Graph Theory was developed in the 1700's by Leonhard Euler.  Graph theory, or Topology, is a way of modeling the relationships between points and the lines that connect those points, without being concerned with the length or curvature of the lines.  It is a way of studying the essence of relationships, without worrying about irrelevant details.  Not surprisingly, it has found applications in the study of such diverse subsects as computer networks, social networks, and epidemiology.  Brian Hayes wrote a couple of essays explaining the basics of Graph Theory (1 2).  One of the applications of Graph Theory is explained in Mark Granovetter's article,  The Strength of Weak Ties, American Journal of Sociology, 78 (6): 1360-1380, which, unfortunately, is not available online.  One of his points is that a part of the strength of a social network comes from the relatively weak ties that exist between persons who interact mostly on a casual level.  One way to look at this is to imagine a world that contains many little villages, and all of the people in each village have a very close relationship to one another. If there is nobody traveling between the villages, each village will have to -- literally -- reinvent the wheel.  If, on the other hand, there are people who travel from one village to another, ideas can spread rapidly, and the villages can group together to form things like countries.  Thus, although we tend to view close relationships as being somehow better or more important than distant relationships, it is the distant relationships that enable societies to achieve greatness.

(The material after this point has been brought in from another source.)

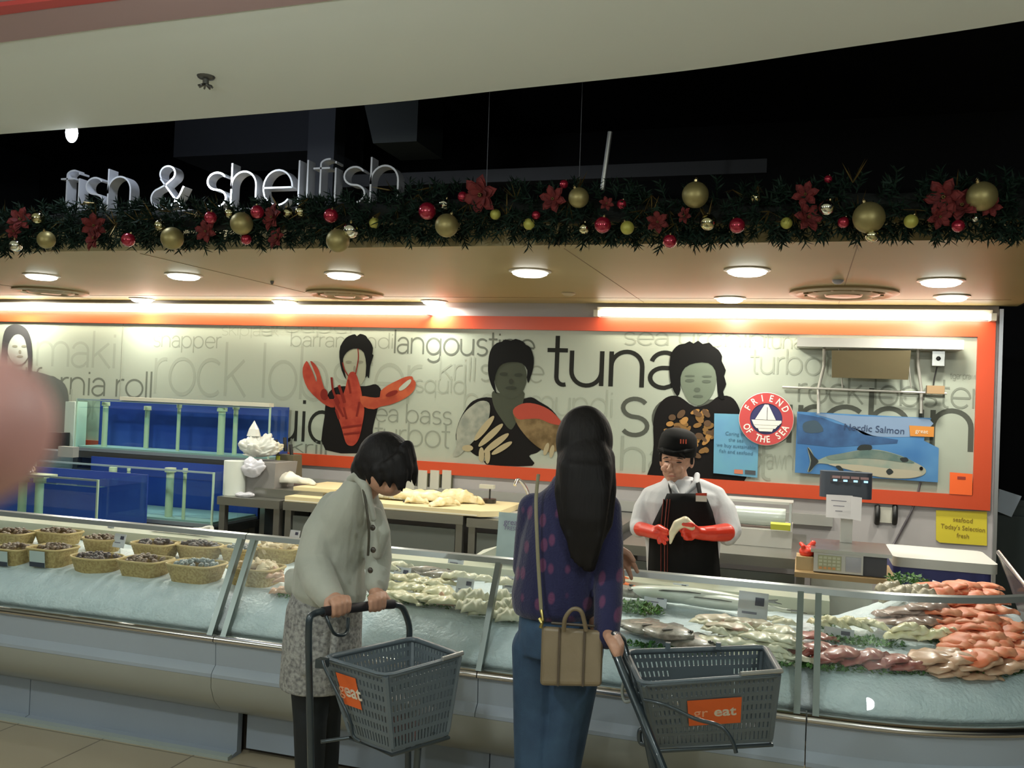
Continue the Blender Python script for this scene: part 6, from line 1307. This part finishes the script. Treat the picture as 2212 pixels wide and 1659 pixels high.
# apron
apm = mat('black apron', (.005, .005, .005), .7, spec=.2)
def front(x, y, out=0): # point on the chest in front of the shirt
    w_ = (x - 1474) / 88; return f(x, y, 4.506 + .115 * w_ * w_ - out)
ap = MB(); rows = []
for y, xl, xr in ((1066, 1442, 1522), (1085, 1434, 1530), (1105, 1424, 1538), (1130, 1412, 1544), (1165, 1404, 1548), (1210, 1402, 1552), (1260, 1400, 1556), (1330, 1400, 1560)):
    rows.append([front(xl + (xr - xl) * k / 10, y) for k in range(11)])
ap.add([p for r in rows for p in r], [(i * 11 + k, i * 11 + k + 1, (i + 1) * 11 + k + 1, (i + 1) * 11 + k) for i in range(len(rows) - 1) for k in range(10)])
ao = ap.build('apron', apm, pf_, True); md = ao.modifiers.new('s', 'SOLIDIFY'); md.thickness = .006
for x, c_ in ((1428, (.18, .03, .02)), (1436, (.30, .07, .05)), (1442, (.16, .03, .02))):
    pts = [front(x + 6 * (1 - (y - 1075) / 60) if y < 1135 else x, y, .005) for y in range(1078, 1320, 12)]; MB().tube(pts, .0065, 6, flat=.4).build('stripe', mat('apron stripe %.2f' % c_[0], c_, .6), ao)
MB().tube([front(1512, 1068, .0), f(1508, 1045, 4.56), f(1500, 1028, 4.62)], .011, 8, flat=.3).build('apron_strap', apm, ao, True); MB().tube([front(1450, 1068, .0), f(1446, 1050, 4.57), f(1446, 1036, 4.62)], .006, 8, flat=.5).build('apron_strap', apm, ao, True)
MB().slab([front(x, y, .012) for x, y in ((1503, 1066), (1527, 1066), (1527, 1084), (1503, 1083))], (0, -1, 0), .002).build('name_tag', mat('name tag white', (.66, .66, .58), .4), pf_)
MB().slab([front(x, y, .0145) for x, y in ((1503, 1065), (1527, 1065), (1527, 1071), (1503, 1070))], (0, -1, 0), .001).build('name_tag_band', mat('name tag red', (.5, .06, .03), .4), pf_)
tr = MB()
for s_ in (-1, 1): tr.chain([Vector((gx + s_ * .08, Y3 + .02, .76)), Vector((gx + s_ * .085, Y3, .44)), Vector((gx + s_ * .085, Y3 + .03, .10))], [.098, .075, .062])
blob(tr, 'trousers', mat('black trousers', (.012, .012, .014), .8), pf_, .008, 2)
# gloves: left in the picture hangs with spread fingers, right one holds the fish
gl_ = MB(); w_ = f(1392, 1144, 4.50); h_ = f(1420, 1152, 4.42)
gl_.chain([f(1381, 1142, 4.56), w_, h_], [.036, .034, .030])
for i, (x, y, Y_) in enumerate(((1442, 1153, 4.37), (1441, 1166, 4.37), (1436, 1174, 4.385), (1424, 1172, 4.39))):
    b0 = h_ + (P(x, y, Y_) - h_) * .35; gl_.chain([h_, b0, b0.lerp(P(x, y, Y_), .55) + Vector((0, 0, .006)), P(x, y, Y_)], [.020, .012, .0105, .009])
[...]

On page vii of The Price of Loyalty, Paul O'Neill is described as "a well-positioned integrator -- one of the few in this administration."  The context is this:

O'Neill, with his affinity for assessing how process leads to outcome, often cited the separation of information into silos -- guarded as core assets by self-interested players -- as one of the great obstacles to managing the huge, unwieldy, American Government.  It has created an acute need for particularly skillful integrators -- those who can move freely between the silos, pick and choose, and form connections to create a fabric of shared purpose.

Notice that there is a conceptual similarity to one of the problems in governmental organization that was cited as contributing to the intelligence failure prior to 9/11: no one "connected the dots."  Mr. Suskind is correct in his analysis, that it is petty personal power games that cause people to guard their stash of information.  Knowledge is power.  Knowledge shared is power shared.  Controlling who can travel from one stash of information to another is one way of retaining power. 

It is fashionable in corporate arenas for managers to criticize employees if they are "not a team player."  As far as I can tell, this means that the employee is not playing the game the way the boss wants it to be played.  It has nothing to do with true teamwork.  I have the impression that Mr. O'Neill was not a team player; that is why he was dismissed.  He went around trying to generate dialogue, compare and contrast ideas,  to make the most of what Granovetter calls "the strength of weak ties."  This was interpreted as threatening by those who would hang on to power by controlling access to information.  Although such Machiavellian tactics are effective -- for individuals -- in the short run, they stifle growth and creativity in the long run.  This has the effect of helping the few at the expense of the many.  Clearly, the exercise of such a tactic is contrary to the ideal function of government: the few are supposed to help the many.  That's what we pay them to do.